Scopes could be used to delineate groups with different QoS requirements, or to partition the application in geographical or security domains (or even both at the same time) and apply the appropriate policies. Integrating an external systems is also easier, because they are treated as yet another scope (as opposed to "enemy in the bee's nest") and you can provide rich access to the messages that the third party is entitled to without having to bolt on yet another authentication and authorization mechanism.

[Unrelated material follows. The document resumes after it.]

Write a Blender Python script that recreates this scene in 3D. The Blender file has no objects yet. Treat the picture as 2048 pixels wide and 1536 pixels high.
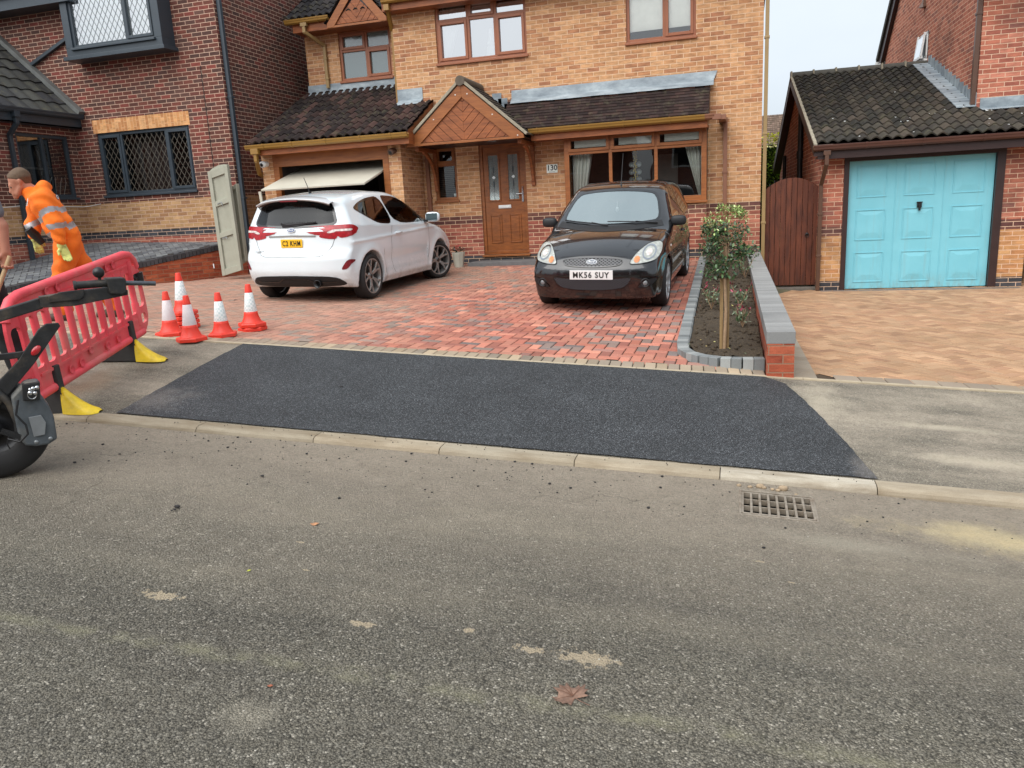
import bpy, bmesh, math, random
import numpy as np
from mathutils import Vector, Matrix
from mathutils.bvhtree import BVHTree
from mathutils.geometry import delaunay_2d_cdt
random.seed(7)
SC=bpy.context.scene
COL=SC.collection
R=math.radians
# ---------------------------------------------------------------- camera, world, sun, exposure
CAM_F=1538.0; CAM_YAW,CAM_PITCH,CAM_ROLL=-16.93014604,12.75534027,-3.02388498
def cam_axes():
    cy,sy=math.cos(R(CAM_YAW)),math.sin(R(CAM_YAW)); cp,sp=math.cos(R(CAM_PITCH)),math.sin(R(CAM_PITCH))
    f=Vector((sy*cp,cy*cp,-sp)); r=Vector((cy,-sy,0)); u=r.cross(f)
    cr,sr=math.cos(R(CAM_ROLL)),math.sin(R(CAM_ROLL))
    return r*cr+u*sr, -r*sr+u*cr, f
CR,CU,CF=cam_axes()
def ray(px,py): return CR*((px-1024)/CAM_F)-CU*((py-768)/CAM_F)+CF
def P(px,py,Y):
    v=ray(px,py); return v*(Y/v.y)
def PXX(px,py,X):
    v=ray(px,py); return v*(X/v.x)
cd=bpy.data.cameras.new('camera'); cam=bpy.data.objects.new('camera',cd); COL.objects.link(cam)
cd.sensor_width=36; cd.lens=36*CAM_F/2048; cd.clip_end=500; cd.clip_start=.05
cam.matrix_world=Matrix(((CR.x,CU.x,-CF.x,0),(CR.y,CU.y,-CF.y,0),(CR.z,CU.z,-CF.z,0),(0,0,0,1)))
SC.camera=cam
W=bpy.data.worlds.new('World'); SC.world=W; W.use_nodes=True
nt=W.node_tree; nt.nodes.clear()
SUN_EL,SUN_AZ=52,200
sky=nt.nodes.new('ShaderNodeTexSky'); sky.sky_type='NISHITA'; sky.sun_disc=False
sky.sun_elevation=R(SUN_EL); sky.sun_rotation=R(SUN_AZ); sky.air_density=1.0; sky.dust_density=4.0; sky.ozone_density=1.5
hs=nt.nodes.new('ShaderNodeHueSaturation'); hs.inputs['Saturation'].default_value=.34
tcw=nt.nodes.new('ShaderNodeTexCoord'); nzw=nt.nodes.new('ShaderNodeTexNoise'); nzw.inputs['Scale'].default_value=2.2; nzw.inputs['Detail'].default_value=5
mpw=nt.nodes.new('ShaderNodeMapping'); mpw.inputs['Scale'].default_value=(1,1,2.2)
rpw=nt.nodes.new('ShaderNodeValToRGB'); rpw.color_ramp.elements[0].position=.3; rpw.color_ramp.elements[0].color=(4.1,4.65,5.2,1); rpw.color_ramp.elements[1].position=.75; rpw.color_ramp.elements[1].color=(5.3,5.8,6.3,1)
mxw=nt.nodes.new('ShaderNodeMixRGB'); mxw.inputs[0].default_value=.62
bg=nt.nodes.new('ShaderNodeBackground'); bg.inputs['Strength'].default_value=.132
ow=nt.nodes.new('ShaderNodeOutputWorld')
nt.links.new(sky.outputs[0],hs.inputs['Color']); nt.links.new(tcw.outputs['Generated'],mpw.inputs[0]); nt.links.new(mpw.outputs[0],nzw.inputs['Vector'])
nt.links.new(nzw.outputs[0],rpw.inputs[0]); nt.links.new(hs.outputs[0],mxw.inputs[1]); nt.links.new(rpw.outputs[0],mxw.inputs[2])
nt.links.new(mxw.outputs[0],bg.inputs[0]); nt.links.new(bg.outputs[0],ow.inputs[0])
sl=bpy.data.lights.new('sun','SUN'); so=bpy.data.objects.new('sun',sl); COL.objects.link(so)
sl.energy=2.0; sl.angle=R(75); sl.color=(1,.985,.96)
# light travels from the sun; azimuth measured clockwise from +Y
sd=Vector((math.sin(R(SUN_AZ))*math.cos(R(SUN_EL)),math.cos(R(SUN_AZ))*math.cos(R(SUN_EL)),math.sin(R(SUN_EL))))
so.rotation_euler=sd.to_track_quat('Z','Y').to_euler()
SC.view_settings.view_transform='Standard'; SC.view_settings.look='None'; SC.view_settings.gamma=1; SC.view_settings.use_curve_mapping=False
SC.view_settings.exposure=.62
# ---------------------------------------------------------------- mesh builder
class MB:
    def __init__(s): s.v=[]; s.f=[]; s.c=[]; s.cur=None; s.m=[]; s.mi=0; s.sm=[]; s.smooth=False
    def add(s,vs,fs,smooth=None):
        b=len(s.v); s.v+= [tuple(v) for v in vs]
        for f in fs:
            s.f.append(tuple(b+i for i in f)); s.c.append(s.cur); s.m.append(s.mi); s.sm.append(s.smooth if smooth is None else smooth)
        return s
    def quad(s,a,b,c,d): return s.add([a,b,c,d],[(0,1,2,3)])
    def box(s,x0,x1,y0,y1,z0,z1):
        if x0>x1:x0,x1=x1,x0
        if y0>y1:y0,y1=y1,y0
        if z0>z1:z0,z1=z1,z0
        return s.add([(x0,y0,z0),(x1,y0,z0),(x1,y1,z0),(x0,y1,z0),(x0,y0,z1),(x1,y0,z1),(x1,y1,z1),(x0,y1,z1)],
          [(0,3,2,1),(4,5,6,7),(0,1,5,4),(1,2,6,5),(2,3,7,6),(3,0,4,7)])
    def obox(s,o,ax,ay,az):
        o,ax,ay,az=map(Vector,(o,ax,ay,az)); vs=[o,o+ax,o+ax+ay,o+ay,o+az,o+ax+az,o+ax+ay+az,o+ay+az]
        fs=[(0,3,2,1),(4,5,6,7),(0,1,5,4),(1,2,6,5),(2,3,7,6),(3,0,4,7)]
        if ax.cross(ay).dot(az)<0: fs=[f[::-1] for f in fs]
        return s.add(vs,fs)
    def bar(s,a,b,w,h,up=(0,0,1)):
        a,b=Vector(a),Vector(b); d=(b-a); up=Vector(up); x=d.cross(up)
        if x.length<1e-6: x=d.cross(Vector((1,0,0)))
        x.normalize(); y=x.cross(d).normalized()
        return s.obox(a-x*w/2-y*h/2,x*w,y*h,d)
    def prism(s,pts,ext):
        n=len(pts); e=Vector(ext); P0=[Vector(p) for p in pts]; vs=P0+[p+e for p in P0]
        nrm=Vector((0,0,0))
        for i in range(n): nrm+=P0[i].cross(P0[(i+1)%n])
        flip=nrm.dot(e)>0
        fs=[tuple(range(n)),tuple(range(2*n-1,n-1,-1))]+[(i,i+n,(i+1)%n+n,(i+1)%n) for i in range(n)]
        if flip: fs=[f[::-1] for f in fs]
        return s.add(vs,fs)
    def tube(s,pts,r,n=8,cap=True,smooth=True):
        pts=[Vector(p) for p in pts]; rr=r if isinstance(r,(list,tuple)) else [r]*len(pts)
        vs=[];fs=[];px=None
        for i,p in enumerate(pts):
            if i==0:d=pts[1]-p
            elif i==len(pts)-1:d=p-pts[i-1]
            else:d=(pts[i+1]-p).normalized()+(p-pts[i-1]).normalized()
            d.normalize()
            if px is None:
                px=d.cross(Vector((0,0,1)))
                if px.length<.05: px=d.cross(Vector((1,0,0)))
            px=(px-d*px.dot(d)); px.normalize(); py=d.cross(px)
            for k in range(n):
                a=2*math.pi*k/n; vs.append(p+(px*math.cos(a)+py*math.sin(a))*rr[i])
        for i in range(len(pts)-1):
            for k in range(n):
                k2=(k+1)%n; fs.append((i*n+k,i*n+k2,(i+1)*n+k2,(i+1)*n+k))
        s.add(vs,fs,smooth)
        if cap:
            s.add(vs[:n],[tuple(range(n-1,-1,-1))],False); s.add(vs[-n:],[tuple(range(n))],False)
        return s
    def lathe(s,prof,o=(0,0,0),axis=(0,0,1),n=24,smooth=True):
        o=Vector(o); az=Vector(axis).normalized(); ax=az.cross(Vector((0,0,1)))
        if ax.length<.05: ax=Vector((1,0,0))
        ax.normalize(); ay=az.cross(ax); vs=[];fs=[]
        for r,z in prof:
            for k in range(n):
                a=2*math.pi*k/n; vs.append(o+az*z+(ax*math.cos(a)+ay*math.sin(a))*r)
        for i in range(len(prof)-1):
            for k in range(n):
                k2=(k+1)%n; fs.append((i*n+k,i*n+k2,(i+1)*n+k2,(i+1)*n+k))
        return s.add(vs,fs,smooth)
    def ball(s,c,r,n=10,sc=(1,1,1)):
        c=Vector(c);vs=[];fs=[]
        for i in range(n+1):
            t=math.pi*i/n
            for k in range(2*n):
                a=math.pi*k/n; vs.append(c+Vector((math.sin(t)*math.cos(a)*r*sc[0],math.sin(t)*math.sin(a)*r*sc[1],math.cos(t)*r*sc[2])))
        for i in range(n):
            for k in range(2*n):
                k2=(k+1)%(2*n); fs.append((i*2*n+k,(i+1)*2*n+k,(i+1)*2*n+k2,i*2*n+k2))
        return s.add(vs,fs,True)
    def build(s,name,mat,parent=None,local=False,bevel=0,uv=True,off=None):
        me=bpy.data.meshes.new(name)
        o=Vector((0,0,0))
        if parent is not None and not local:
            r=parent
            while r.parent: r=r.parent
            o=r.location.copy()
        if off is not None: o=Vector(off)
        me.from_pydata([(v[0]-o.x,v[1]-o.y,v[2]-o.z) for v in s.v],[],s.f)
        mats=mat if isinstance(mat,(list,tuple)) else [mat]
        for m in mats: me.materials.append(m)
        if len(mats)>1: me.polygons.foreach_set('material_index',s.m)
        if any(s.sm): me.polygons.foreach_set('use_smooth',s.sm)
        if uv: box_uv(me,s.v)
        if any(c is not None for c in s.c):
            ca=me.color_attributes.new('Col','FLOAT_COLOR','CORNER'); arr=[]
            for f,c in zip(s.f,s.c):
                c=c or (1,1,1); arr+= [c[0],c[1],c[2],1]*len(f)
            ca.data.foreach_set('color',arr)
        me.update()
        ob=bpy.data.objects.new(name,me); COL.objects.link(ob)
        if parent is not None: ob.parent=parent
        elif off is not None: ob.location=off
        if bevel:
            b=ob.modifiers.new('bevel','BEVEL'); b.width=bevel; b.segments=2; b.limit_method='ANGLE'; b.angle_limit=R(40)
        return ob
def box_uv(me,v):
    ul=me.uv_layers.new(name='UVMap'); arr=[0.0]*(2*len(me.loops))
    for p in me.polygons:
        n=p.normal
        for li in p.loop_indices:
            q=v[me.loops[li].vertex_index]
            if abs(n.z)>.75: a,b=q[0],q[1]
            elif abs(n.x)>abs(n.y): a,b=q[1]+.1125,q[2]
            else: a,b=q[0],q[2]
            arr[2*li]=a; arr[2*li+1]=b
    ul.data.foreach_set('uv',arr)
def tag(o,label=None,cat=None,group=None,kind=None):
    if label: o['label']=label
    if cat: o['category']=cat
    if group: o['group']=group
    if kind: o['kind']=kind
    return o
def thing(name,label,cat,loc=(0,0,0),rz=0,group=None):
    o=bpy.data.objects.new(name,None); COL.objects.link(o); o.location=loc; o.rotation_euler=(0,0,rz); o.empty_display_size=.2
    return tag(o,label,cat,group)
def copy_tree(o,parent=None):
    c=o.copy(); COL.objects.link(c); c.parent=parent
    for ch in list(o.children): copy_tree(ch,c)
    return c
def shear(a,b,t): return a+(b-a)*t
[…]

The book focuses in great detail and implementation strategies, analyzing different approaches ranging from simplistic (flooding) to very complex (integrated routing). Right now, the described architecture can not be implemented directly in any eventing system that I know of, though we can see some of the ideas in Jini (peer to peer with cooperative filtering), JMS (in implementation supporting topic hierarchies), OSGi (intra-JVM) or SCA (a lot of talk about scopes and composites, but I don't see them doing anything useful with them). The authors also propose a configuration language for managing scoped systems with the specified features. I can see AMQP as a flexible low-level specification that would allow to build something like this by implementing custom exchanges. We can use the scope configuration language as an intermediate representation, from which we can generate the custom exchange code.
Ultimately, I believe that in 10 years from now this scoping and routing facilities will become standard part of the messaging middleware (and perhaps hardware?) I'm looking in the general direction of AMQP, possibly SCA (despite their WS-* fetish) and new high level languages directly expressing architectural concerns like ACME and Einstein.